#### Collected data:
- - -

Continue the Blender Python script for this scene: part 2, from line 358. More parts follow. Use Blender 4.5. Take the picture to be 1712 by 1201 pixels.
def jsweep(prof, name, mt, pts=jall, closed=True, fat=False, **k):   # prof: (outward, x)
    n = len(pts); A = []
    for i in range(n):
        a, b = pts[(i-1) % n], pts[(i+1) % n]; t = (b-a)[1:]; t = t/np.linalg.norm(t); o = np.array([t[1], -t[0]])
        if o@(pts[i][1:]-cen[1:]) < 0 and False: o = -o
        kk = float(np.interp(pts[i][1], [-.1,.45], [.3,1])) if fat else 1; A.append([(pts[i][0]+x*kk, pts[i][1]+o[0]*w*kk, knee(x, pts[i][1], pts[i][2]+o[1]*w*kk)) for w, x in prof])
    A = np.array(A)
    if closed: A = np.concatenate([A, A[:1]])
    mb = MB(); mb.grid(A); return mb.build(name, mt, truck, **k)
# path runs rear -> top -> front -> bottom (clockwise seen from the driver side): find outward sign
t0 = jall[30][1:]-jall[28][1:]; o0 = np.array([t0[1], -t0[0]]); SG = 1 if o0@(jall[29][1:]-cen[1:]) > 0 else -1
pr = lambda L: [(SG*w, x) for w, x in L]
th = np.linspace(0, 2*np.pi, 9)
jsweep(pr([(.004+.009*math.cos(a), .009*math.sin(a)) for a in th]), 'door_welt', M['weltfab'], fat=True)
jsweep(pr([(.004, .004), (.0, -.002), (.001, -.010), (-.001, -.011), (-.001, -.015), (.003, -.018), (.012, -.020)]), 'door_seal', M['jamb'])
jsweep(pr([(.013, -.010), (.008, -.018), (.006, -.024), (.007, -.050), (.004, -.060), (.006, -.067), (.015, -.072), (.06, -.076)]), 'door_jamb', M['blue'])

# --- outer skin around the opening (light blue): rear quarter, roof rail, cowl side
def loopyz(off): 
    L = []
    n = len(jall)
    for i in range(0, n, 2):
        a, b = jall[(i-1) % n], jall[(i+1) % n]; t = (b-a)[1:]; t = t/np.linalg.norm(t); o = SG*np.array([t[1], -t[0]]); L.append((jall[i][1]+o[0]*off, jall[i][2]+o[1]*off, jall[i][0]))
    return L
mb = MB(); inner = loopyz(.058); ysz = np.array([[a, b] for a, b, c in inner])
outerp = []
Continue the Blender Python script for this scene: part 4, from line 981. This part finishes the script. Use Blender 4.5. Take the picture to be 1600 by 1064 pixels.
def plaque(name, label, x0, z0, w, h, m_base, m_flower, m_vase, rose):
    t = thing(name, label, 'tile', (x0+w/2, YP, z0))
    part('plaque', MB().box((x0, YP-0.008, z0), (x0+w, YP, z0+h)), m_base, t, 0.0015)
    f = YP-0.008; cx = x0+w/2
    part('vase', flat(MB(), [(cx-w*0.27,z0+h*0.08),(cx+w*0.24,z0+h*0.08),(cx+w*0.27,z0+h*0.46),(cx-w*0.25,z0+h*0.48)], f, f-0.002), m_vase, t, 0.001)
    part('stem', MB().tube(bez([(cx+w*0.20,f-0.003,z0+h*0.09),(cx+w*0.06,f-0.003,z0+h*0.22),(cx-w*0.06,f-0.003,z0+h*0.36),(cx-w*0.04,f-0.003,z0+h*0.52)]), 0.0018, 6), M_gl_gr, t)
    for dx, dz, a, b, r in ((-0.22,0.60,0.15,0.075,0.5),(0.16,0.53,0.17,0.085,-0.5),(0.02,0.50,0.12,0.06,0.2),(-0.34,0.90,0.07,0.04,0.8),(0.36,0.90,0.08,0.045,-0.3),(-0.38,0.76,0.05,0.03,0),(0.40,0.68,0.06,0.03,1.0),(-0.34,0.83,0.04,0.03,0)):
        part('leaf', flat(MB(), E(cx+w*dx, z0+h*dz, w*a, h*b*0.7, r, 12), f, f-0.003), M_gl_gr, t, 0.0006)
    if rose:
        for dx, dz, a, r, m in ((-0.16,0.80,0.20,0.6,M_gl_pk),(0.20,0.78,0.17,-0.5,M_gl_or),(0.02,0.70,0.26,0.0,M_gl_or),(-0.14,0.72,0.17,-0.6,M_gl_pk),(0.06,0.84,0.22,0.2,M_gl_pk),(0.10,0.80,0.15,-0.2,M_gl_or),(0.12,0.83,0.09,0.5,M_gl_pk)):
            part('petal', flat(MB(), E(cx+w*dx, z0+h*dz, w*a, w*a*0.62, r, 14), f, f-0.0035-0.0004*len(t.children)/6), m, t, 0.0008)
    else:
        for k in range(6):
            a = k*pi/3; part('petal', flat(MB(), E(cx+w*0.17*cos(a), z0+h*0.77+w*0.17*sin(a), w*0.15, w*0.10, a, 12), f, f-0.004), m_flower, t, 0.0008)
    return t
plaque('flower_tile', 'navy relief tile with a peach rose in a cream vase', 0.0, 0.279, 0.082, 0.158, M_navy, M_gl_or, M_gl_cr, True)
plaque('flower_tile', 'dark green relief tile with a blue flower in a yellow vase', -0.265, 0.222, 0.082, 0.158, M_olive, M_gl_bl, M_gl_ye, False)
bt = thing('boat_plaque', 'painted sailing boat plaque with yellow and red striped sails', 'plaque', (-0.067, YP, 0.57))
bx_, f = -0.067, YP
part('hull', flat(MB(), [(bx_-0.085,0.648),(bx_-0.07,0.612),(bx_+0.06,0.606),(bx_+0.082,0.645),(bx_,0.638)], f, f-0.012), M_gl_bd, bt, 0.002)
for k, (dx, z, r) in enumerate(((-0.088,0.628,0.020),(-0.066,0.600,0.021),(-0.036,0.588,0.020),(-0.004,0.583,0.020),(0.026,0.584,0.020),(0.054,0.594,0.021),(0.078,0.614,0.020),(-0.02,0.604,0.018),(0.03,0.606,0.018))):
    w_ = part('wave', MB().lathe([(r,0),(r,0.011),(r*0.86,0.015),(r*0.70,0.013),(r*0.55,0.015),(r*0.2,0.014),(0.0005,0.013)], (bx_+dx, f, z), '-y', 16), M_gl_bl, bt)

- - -

#### Task instructions:
Each line above is to be repeated exactly.

#### Solution for this problem:
Continue the Blender Python script for this scene: part 2, from line 358. More parts follow. Use Blender 4.5. Take the picture to be 1712 by 1201 pixels.
def jsweep(prof, name, mt, pts=jall, closed=True, fat=False, **k):   # prof: (outward, x)
    n = len(pts); A = []
    for i in range(n):
        a, b = pts[(i-1) % n], pts[(i+1) % n]; t = (b-a)[1:]; t = t/np.linalg.norm(t); o = np.array([t[1], -t[0]])
        if o@(pts[i][1:]-cen[1:]) < 0 and False: o = -o
        kk = float(np.interp(pts[i][1], [-.1,.45], [.3,1])) if fat else 1; A.append([(pts[i][0]+x*kk, pts[i][1]+o[0]*w*kk, knee(x, pts[i][1], pts[i][2]+o[1]*w*kk)) for w, x in prof])
    A = np.array(A)
    if closed: A = np.concatenate([A, A[:1]])
    mb = MB(); mb.grid(A); return mb.build(name, mt, truck, **k)
# path runs rear -> top -> front -> bottom (clockwise seen from the driver side): find outward sign
t0 = jall[30][1:]-jall[28][1:]; o0 = np.array([t0[1], -t0[0]]); SG = 1 if o0@(jall[29][1:]-cen[1:]) > 0 else -1
pr = lambda L: [(SG*w, x) for w, x in L]
th = np.linspace(0, 2*np.pi, 9)
jsweep(pr([(.004+.009*math.cos(a), .009*math.sin(a)) for a in th]), 'door_welt', M['weltfab'], fat=True)
jsweep(pr([(.004, .004), (.0, -.002), (.001, -.010), (-.001, -.011), (-.001, -.015), (.003, -.018), (.012, -.020)]), 'door_seal', M['jamb'])
jsweep(pr([(.013, -.010), (.008, -.018), (.006, -.024), (.007, -.050), (.004, -.060), (.006, -.067), (.015, -.072), (.06, -.076)]), 'door_jamb', M['blue'])

# --- outer skin around the opening (light blue): rear quarter, roof rail, cowl side
def loopyz(off): 
    L = []
    n = len(jall)
    for i in range(0, n, 2):
        a, b = jall[(i-1) % n], jall[(i+1) % n]; t = (b-a)[1:]; t = t/np.linalg.norm(t); o = SG*np.array([t[1], -t[0]]); L.append((jall[i][1]+o[0]*off, jall[i][2]+o[1]*off, jall[i][0]))
    return L
mb = MB(); inner = loopyz(.058); ysz = np.array([[a, b] for a, b, c in inner])
outerp = []
Continue the Blender Python script for this scene: part 4, from line 981. This part finishes the script. Use Blender 4.5. Take the picture to be 1600 by 1064 pixels.
def plaque(name, label, x0, z0, w, h, m_base, m_flower, m_vase, rose):
    t = thing(name, label, 'tile', (x0+w/2, YP, z0))
    part('plaque', MB().box((x0, YP-0.008, z0), (x0+w, YP, z0+h)), m_base, t, 0.0015)
    f = YP-0.008; cx = x0+w/2
    part('vase', flat(MB(), [(cx-w*0.27,z0+h*0.08),(cx+w*0.24,z0+h*0.08),(cx+w*0.27,z0+h*0.46),(cx-w*0.25,z0+h*0.48)], f, f-0.002), m_vase, t, 0.001)
    part('stem', MB().tube(bez([(cx+w*0.20,f-0.003,z0+h*0.09),(cx+w*0.06,f-0.003,z0+h*0.22),(cx-w*0.06,f-0.003,z0+h*0.36),(cx-w*0.04,f-0.003,z0+h*0.52)]), 0.0018, 6), M_gl_gr, t)
    for dx, dz, a, b, r in ((-0.22,0.60,0.15,0.075,0.5),(0.16,0.53,0.17,0.085,-0.5),(0.02,0.50,0.12,0.06,0.2),(-0.34,0.90,0.07,0.04,0.8),(0.36,0.90,0.08,0.045,-0.3),(-0.38,0.76,0.05,0.03,0),(0.40,0.68,0.06,0.03,1.0),(-0.34,0.83,0.04,0.03,0)):
        part('leaf', flat(MB(), E(cx+w*dx, z0+h*dz, w*a, h*b*0.7, r, 12), f, f-0.003), M_gl_gr, t, 0.0006)
    if rose:
        for dx, dz, a, r, m in ((-0.16,0.80,0.20,0.6,M_gl_pk),(0.20,0.78,0.17,-0.5,M_gl_or),(0.02,0.70,0.26,0.0,M_gl_or),(-0.14,0.72,0.17,-0.6,M_gl_pk),(0.06,0.84,0.22,0.2,M_gl_pk),(0.10,0.80,0.15,-0.2,M_gl_or),(0.12,0.83,0.09,0.5,M_gl_pk)):
            part('petal', flat(MB(), E(cx+w*dx, z0+h*dz, w*a, w*a*0.62, r, 14), f, f-0.0035-0.0004*len(t.children)/6), m, t, 0.0008)
    else:
        for k in range(6):
            a = k*pi/3; part('petal', flat(MB(), E(cx+w*0.17*cos(a), z0+h*0.77+w*0.17*sin(a), w*0.15, w*0.10, a, 12), f, f-0.004), m_flower, t, 0.0008)
    return t
plaque('flower_tile', 'navy relief tile with a peach rose in a cream vase', 0.0, 0.279, 0.082, 0.158, M_navy, M_gl_or, M_gl_cr, True)
plaque('flower_tile', 'dark green relief tile with a blue flower in a yellow vase', -0.265, 0.222, 0.082, 0.158, M_olive, M_gl_bl, M_gl_ye, False)
bt = thing('boat_plaque', 'painted sailing boat plaque with yellow and red striped sails', 'plaque', (-0.067, YP, 0.57))
bx_, f = -0.067, YP
part('hull', flat(MB(), [(bx_-0.085,0.648),(bx_-0.07,0.612),(bx_+0.06,0.606),(bx_+0.082,0.645),(bx_,0.638)], f, f-0.012), M_gl_bd, bt, 0.002)
for k, (dx, z, r) in enumerate(((-0.088,0.628,0.020),(-0.066,0.600,0.021),(-0.036,0.588,0.020),(-0.004,0.583,0.020),(0.026,0.584,0.020),(0.054,0.594,0.021),(0.078,0.614,0.020),(-0.02,0.604,0.018),(0.03,0.606,0.018))):
    w_ = part('wave', MB().lathe([(r,0),(r,0.011),(r*0.86,0.015),(r*0.70,0.013),(r*0.55,0.015),(r*0.2,0.014),(0.0005,0.013)], (bx_+dx, f, z), '-y', 16), M_gl_bl, bt)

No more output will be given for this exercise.